The EAT has confirmed that the dismissal of an associate director at JJB Sports was fair despite the absence of any consultation or warning over the appointment of his replacement. Given that that overall standard is that of a reasonable employer, it has always been clear that such a decision is theoretically possible, but since the famous Polkey decision 25 years ago examples of fair but consultation-free dismissals have been thin on the ground.

While the EAT said that a tribunal does not need to label the circumstances it takes into account as exceptional before finding this kind of dismissal fair, it added that “this was, in truth, a case far from the ordinary case of redundancy selection”. The employer was on the brink of administration when it made the decision to restructure its senior management team.
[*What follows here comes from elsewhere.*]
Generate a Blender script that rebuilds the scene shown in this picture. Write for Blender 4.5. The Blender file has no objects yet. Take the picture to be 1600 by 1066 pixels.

The claimant had risen through the ranks to head of payroll and HR, but without any formal HR qualifications. His replacement had extensive HR qualifications and was to sit on a new operating board. In these circumstances the employment tribunal decided that the JJB had not acted unreasonably in proceeding with the re-structuring without consulting with the claimant or giving him the opportunity to apply for the new post, a decision which was endorsed by the EAT.

It is possible that the outcome would have been different if the claimant had focused on the employer’s failure to consult him about other alternative positions, rather than on the injustice of not giving him a chance to compete for the top job. In any case the employer would presumably have been advised that proceeding in the way it did would result in a high risk of an unfair dismissal claim. The decision could have gone either way, and it would be a mistake to see it as a green light for failing to consult in a business re-organisation, even if the employer believes that the employees at risk of redundancy would have little chance of being selected for a post in the new structure.